- [Given task]
Set out every line bearing the string "Blender".

- [Given data]
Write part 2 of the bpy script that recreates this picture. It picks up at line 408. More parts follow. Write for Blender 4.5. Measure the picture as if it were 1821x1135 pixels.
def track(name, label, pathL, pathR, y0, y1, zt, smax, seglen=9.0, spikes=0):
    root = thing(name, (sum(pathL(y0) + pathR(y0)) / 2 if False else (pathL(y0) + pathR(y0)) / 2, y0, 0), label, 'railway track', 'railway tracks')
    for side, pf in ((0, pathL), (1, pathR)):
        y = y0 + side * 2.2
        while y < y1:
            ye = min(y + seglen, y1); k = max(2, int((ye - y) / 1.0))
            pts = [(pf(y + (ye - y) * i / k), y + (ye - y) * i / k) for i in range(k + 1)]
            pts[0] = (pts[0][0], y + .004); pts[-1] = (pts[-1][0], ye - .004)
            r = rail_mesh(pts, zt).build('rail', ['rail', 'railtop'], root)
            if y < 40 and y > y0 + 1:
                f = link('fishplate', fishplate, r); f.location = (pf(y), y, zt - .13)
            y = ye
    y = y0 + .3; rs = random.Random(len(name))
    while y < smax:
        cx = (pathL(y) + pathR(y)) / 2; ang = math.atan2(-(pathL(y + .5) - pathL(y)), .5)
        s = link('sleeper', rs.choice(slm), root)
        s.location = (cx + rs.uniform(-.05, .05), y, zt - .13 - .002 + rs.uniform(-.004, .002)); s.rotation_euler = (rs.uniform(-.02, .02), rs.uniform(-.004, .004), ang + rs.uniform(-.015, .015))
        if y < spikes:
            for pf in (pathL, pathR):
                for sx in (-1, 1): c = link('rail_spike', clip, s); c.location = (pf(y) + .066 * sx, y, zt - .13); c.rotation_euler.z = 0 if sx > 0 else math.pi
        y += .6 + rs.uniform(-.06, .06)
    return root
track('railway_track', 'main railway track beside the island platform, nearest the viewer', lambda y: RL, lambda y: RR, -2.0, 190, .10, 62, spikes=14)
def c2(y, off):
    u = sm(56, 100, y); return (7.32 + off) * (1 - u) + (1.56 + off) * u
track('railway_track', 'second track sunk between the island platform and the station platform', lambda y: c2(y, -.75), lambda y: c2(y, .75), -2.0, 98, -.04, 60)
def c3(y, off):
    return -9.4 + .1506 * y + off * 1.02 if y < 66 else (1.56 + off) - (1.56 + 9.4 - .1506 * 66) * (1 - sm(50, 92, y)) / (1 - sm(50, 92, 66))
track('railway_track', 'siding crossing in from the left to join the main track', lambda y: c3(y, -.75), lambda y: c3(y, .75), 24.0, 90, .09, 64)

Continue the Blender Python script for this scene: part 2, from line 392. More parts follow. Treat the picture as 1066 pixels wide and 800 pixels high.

- [Exercise solution]
Write part 2 of the bpy script that recreates this picture. It picks up at line 408. More parts follow. Write for Blender 4.5. Measure the picture as if it were 1821x1135 pixels.
Continue the Blender Python script for this scene: part 2, from line 392. More parts follow. Treat the picture as 1066 pixels wide and 800 pixels high.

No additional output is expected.